Collocato in una zona quasi ai margini del centro abitato, il Colosseo nel corso del Settecento appariva ancora interrato, all’interno come all’esterno, con il raggiungimento di quote elevatissime, e solo tra la fine del XVIII e l’inizio del XIX secolo incominciò lo sterro condotto dall’ingegnere Carlo Lucangeli. Già Carlo Fontana, nel 1705, aveva avanzato una proposta di sterro integrale, ma i primi tentativi furono realizzati solo nel biennio 1805 – 1806, sotto la direzione di Carlo Fea. Interrotti nel 1807 con l’invasione da parte dei Francesi dello stato pontificio, i lavori ricominciarono sotto la nuova amministrazione senza modifiche sostanziali del progetto iniziale e dei suoi attori.
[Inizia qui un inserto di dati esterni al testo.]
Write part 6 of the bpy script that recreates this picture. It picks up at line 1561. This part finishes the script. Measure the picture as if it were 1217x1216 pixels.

Al 1811 si data l’inizio dello sterro del versante settentrionale del monumento e fu allora realizzato un muro che faceva da contrafforte alla parete di terra alle falde del colle Oppio: lo stesso che si può forse individuare, in primo piano al centro, in questo micromosaico che porta la cornice con lo stemma di papa Pio IX, mentre sul lato destro si riconosce una porzione del muro di cinta della vigna del Cardinal Carlo Emanuele Pio di Savoia.
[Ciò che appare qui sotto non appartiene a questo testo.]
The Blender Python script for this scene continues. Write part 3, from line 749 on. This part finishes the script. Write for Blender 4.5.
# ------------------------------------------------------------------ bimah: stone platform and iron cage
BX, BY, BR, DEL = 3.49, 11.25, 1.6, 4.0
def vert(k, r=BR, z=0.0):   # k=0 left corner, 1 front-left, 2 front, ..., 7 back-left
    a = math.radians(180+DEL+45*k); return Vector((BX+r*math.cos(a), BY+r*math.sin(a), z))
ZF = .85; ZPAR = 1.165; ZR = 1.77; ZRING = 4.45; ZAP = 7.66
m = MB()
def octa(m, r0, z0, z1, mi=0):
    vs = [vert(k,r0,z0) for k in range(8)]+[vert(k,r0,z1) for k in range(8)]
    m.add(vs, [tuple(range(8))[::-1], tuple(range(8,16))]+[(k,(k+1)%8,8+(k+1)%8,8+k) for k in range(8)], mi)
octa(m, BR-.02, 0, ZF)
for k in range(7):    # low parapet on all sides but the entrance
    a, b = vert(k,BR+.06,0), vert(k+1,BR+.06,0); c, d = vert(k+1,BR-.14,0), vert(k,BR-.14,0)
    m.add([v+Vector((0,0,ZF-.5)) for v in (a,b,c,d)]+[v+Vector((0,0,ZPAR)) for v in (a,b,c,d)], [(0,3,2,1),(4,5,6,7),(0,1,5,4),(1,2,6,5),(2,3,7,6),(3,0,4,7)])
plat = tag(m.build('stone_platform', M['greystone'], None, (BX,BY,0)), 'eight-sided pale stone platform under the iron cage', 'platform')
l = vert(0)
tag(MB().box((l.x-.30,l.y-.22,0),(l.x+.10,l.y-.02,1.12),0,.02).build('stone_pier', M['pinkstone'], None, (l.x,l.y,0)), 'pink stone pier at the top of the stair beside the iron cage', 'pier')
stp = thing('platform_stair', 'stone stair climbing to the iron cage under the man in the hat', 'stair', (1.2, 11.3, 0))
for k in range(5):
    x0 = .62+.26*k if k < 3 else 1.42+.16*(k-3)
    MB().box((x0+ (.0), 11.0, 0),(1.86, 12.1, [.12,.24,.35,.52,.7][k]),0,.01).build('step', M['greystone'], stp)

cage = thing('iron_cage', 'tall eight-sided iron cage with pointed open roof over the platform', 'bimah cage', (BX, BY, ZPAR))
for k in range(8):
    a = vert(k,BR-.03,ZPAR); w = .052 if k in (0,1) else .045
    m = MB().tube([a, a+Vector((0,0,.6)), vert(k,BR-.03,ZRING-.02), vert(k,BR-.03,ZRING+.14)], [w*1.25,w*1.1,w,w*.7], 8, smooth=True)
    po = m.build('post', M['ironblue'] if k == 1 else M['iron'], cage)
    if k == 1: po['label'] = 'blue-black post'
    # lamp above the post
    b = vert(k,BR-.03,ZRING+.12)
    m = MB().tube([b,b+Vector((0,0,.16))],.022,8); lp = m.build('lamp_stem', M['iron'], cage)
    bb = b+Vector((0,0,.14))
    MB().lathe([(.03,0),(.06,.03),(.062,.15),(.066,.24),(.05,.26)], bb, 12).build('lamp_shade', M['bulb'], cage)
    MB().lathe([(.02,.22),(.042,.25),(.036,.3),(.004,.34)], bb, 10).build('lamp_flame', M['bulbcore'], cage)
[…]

La precaria stabilità dell’Anfiteatro Flavio aveva destato, fin dalla fine del XVIII secolo, preoccupazioni in merito alla sicurezza dei visitatori e nel 1795 erano state costruite murature di ricolmo tra i fornici delle arcate dei primi due ordini, parzialmente visibile in questo micromosaico.
Anche l’Arco di Costantino nel corso del Settecento appariva fortemente interrato a causa di scarti urbani che lo ricoprivano fino a circa metà dei plinti. Fu merito di Pio VII dare inizio a lavori di sterro del monumento che erano già iniziati nel luglio del 1804. L’arco venne interamente liberato dai cumuli di terra che ne occultavano la parte inferiore consentendo di mettere in luce la pavimentazione sotto il fornice centrale e fu quindi circoscritto da un muro ovale, poi demolito nel 1829, dal quale una scaletta conduceva al livello originale.
Il presente Colosseo, opera di Giacomo Raffaelli, il più noto mosaicista del ‘700, le cui opere sono conservate nei più importanti musei e collezioni del mondo, ricordato anche per aver realizzato una straordinaria versione dell’Ultima Cena di Leonardo, eseguita con la tecnica da lui inventata, si pone pertanto non solo come raffinatissimo esempio di micromosaico, ma anche come prezioso documento storico.